[START OF SUPPLIED DATA]

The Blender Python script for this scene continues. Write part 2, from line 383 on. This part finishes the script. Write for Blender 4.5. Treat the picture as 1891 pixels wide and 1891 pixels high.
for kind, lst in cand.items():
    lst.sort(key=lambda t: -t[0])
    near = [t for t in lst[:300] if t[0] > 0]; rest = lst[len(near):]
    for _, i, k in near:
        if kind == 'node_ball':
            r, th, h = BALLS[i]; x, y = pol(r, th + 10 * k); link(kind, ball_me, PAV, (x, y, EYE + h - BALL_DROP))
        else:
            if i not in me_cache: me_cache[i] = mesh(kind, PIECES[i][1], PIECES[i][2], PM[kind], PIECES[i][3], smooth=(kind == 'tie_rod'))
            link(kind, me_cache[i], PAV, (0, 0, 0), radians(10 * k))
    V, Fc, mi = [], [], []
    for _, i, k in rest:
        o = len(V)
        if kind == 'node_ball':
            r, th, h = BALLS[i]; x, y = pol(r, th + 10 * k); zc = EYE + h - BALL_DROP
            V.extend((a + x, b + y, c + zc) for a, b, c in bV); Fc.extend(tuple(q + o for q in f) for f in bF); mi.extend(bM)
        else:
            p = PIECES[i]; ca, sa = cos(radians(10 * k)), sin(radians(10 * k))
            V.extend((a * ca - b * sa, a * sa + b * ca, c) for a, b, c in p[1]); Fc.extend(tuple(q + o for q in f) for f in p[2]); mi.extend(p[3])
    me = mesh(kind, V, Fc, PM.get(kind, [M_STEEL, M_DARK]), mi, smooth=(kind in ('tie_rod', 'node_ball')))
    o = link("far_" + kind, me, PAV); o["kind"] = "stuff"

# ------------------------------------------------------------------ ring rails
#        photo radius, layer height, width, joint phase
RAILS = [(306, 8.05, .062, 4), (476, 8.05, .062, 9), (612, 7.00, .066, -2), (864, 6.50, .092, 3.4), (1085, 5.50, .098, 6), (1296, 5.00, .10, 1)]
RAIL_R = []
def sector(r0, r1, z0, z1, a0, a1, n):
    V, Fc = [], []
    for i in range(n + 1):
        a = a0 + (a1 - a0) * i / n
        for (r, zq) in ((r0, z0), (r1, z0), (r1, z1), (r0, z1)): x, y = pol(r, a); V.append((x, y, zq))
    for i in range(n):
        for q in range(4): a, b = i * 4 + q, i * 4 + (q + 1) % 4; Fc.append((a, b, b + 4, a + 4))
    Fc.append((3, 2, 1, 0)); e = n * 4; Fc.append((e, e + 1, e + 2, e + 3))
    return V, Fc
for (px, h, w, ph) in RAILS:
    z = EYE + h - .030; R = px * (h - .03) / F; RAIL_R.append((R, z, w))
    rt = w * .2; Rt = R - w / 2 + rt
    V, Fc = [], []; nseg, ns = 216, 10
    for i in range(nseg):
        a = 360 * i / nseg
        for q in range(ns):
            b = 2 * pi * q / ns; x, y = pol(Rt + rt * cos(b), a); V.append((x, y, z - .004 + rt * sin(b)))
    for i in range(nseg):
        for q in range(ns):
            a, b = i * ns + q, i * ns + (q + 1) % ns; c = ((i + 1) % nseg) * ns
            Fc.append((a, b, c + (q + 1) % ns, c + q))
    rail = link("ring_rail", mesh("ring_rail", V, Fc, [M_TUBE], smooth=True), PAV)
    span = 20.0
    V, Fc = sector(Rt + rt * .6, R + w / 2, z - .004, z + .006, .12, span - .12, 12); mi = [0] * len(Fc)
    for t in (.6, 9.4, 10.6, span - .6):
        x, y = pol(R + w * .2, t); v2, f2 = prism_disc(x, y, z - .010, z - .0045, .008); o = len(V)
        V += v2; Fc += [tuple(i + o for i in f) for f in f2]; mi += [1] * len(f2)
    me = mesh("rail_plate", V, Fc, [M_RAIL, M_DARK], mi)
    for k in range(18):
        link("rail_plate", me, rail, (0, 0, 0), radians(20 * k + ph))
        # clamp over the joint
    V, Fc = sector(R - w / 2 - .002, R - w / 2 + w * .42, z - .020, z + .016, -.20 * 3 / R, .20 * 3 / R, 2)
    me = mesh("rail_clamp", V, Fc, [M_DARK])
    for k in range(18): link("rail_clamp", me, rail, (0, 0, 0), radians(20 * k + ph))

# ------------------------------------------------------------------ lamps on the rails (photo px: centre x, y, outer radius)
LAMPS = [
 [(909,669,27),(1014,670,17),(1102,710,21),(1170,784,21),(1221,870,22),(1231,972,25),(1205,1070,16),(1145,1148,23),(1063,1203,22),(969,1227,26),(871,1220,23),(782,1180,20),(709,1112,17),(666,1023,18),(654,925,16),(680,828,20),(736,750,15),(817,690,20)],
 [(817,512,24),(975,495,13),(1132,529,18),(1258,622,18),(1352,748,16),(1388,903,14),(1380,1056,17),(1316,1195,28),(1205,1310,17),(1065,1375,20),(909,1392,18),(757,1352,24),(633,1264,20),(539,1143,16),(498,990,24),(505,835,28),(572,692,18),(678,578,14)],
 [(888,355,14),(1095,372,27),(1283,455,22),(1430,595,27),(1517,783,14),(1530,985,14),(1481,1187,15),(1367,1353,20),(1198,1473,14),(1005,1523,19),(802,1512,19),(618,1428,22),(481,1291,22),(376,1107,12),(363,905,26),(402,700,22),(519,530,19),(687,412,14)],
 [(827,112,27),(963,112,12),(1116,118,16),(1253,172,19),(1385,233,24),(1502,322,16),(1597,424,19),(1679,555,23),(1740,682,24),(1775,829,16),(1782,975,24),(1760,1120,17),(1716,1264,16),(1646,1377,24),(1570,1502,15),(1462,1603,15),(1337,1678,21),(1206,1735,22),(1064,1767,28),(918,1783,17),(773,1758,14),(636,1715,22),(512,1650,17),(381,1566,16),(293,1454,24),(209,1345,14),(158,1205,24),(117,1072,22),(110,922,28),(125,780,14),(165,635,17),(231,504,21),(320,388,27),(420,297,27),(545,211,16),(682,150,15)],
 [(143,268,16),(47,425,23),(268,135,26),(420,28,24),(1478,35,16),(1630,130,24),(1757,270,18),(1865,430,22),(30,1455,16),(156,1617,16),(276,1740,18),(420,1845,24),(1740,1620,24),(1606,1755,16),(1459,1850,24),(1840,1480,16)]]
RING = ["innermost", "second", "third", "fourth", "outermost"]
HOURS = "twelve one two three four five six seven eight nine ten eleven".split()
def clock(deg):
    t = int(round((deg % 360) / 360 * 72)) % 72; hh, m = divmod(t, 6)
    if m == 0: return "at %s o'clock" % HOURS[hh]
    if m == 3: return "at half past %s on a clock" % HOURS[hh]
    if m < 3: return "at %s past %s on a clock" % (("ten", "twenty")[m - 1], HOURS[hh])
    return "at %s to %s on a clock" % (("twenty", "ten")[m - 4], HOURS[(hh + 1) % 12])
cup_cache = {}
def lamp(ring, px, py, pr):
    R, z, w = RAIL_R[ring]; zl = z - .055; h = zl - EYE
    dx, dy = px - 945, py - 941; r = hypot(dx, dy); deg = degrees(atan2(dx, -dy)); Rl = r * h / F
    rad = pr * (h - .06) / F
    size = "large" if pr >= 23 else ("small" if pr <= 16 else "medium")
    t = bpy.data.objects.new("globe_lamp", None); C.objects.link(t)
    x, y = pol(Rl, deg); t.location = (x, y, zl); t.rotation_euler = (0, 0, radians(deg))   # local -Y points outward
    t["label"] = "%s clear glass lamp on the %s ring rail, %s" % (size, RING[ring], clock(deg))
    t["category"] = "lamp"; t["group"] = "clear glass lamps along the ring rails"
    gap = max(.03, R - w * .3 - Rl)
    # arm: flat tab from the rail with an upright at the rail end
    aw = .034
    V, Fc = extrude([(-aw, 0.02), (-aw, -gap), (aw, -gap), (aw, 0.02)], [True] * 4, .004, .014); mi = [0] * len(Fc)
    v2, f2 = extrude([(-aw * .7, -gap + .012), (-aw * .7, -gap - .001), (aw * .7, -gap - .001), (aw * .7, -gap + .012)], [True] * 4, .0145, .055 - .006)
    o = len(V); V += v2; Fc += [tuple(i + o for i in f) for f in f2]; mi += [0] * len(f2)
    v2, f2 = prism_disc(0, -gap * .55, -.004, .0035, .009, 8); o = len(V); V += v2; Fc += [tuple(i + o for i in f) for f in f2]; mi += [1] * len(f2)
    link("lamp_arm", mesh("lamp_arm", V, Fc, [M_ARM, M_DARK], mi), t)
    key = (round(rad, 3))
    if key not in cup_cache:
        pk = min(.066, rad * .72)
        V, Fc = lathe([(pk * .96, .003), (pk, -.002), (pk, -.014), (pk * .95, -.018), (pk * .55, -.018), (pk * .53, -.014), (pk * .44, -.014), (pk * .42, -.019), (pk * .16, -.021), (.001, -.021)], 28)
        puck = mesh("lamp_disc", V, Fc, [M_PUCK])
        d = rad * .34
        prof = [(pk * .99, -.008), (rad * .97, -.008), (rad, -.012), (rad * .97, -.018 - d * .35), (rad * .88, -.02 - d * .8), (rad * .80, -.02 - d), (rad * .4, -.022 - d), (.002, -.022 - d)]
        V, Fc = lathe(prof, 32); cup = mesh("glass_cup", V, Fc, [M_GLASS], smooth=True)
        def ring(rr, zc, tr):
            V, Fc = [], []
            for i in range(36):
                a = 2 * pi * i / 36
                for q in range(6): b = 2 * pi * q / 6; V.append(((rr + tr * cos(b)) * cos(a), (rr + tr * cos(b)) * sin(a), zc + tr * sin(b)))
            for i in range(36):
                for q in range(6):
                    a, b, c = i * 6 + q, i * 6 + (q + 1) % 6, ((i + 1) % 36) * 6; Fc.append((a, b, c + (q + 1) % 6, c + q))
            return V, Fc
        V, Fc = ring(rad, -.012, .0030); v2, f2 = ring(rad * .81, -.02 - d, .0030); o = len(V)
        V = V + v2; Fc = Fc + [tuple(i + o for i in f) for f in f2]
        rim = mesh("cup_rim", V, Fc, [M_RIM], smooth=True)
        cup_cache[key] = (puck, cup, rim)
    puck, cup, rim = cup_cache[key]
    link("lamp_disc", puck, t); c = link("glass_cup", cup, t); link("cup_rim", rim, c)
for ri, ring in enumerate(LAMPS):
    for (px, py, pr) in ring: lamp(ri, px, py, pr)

[END OF SUPPLIED DATA]

> **INSTRUCTION**
Your answer should be only a number: how many lines of the data above contain the string "from"?

> **WRITTEN REPLY**
2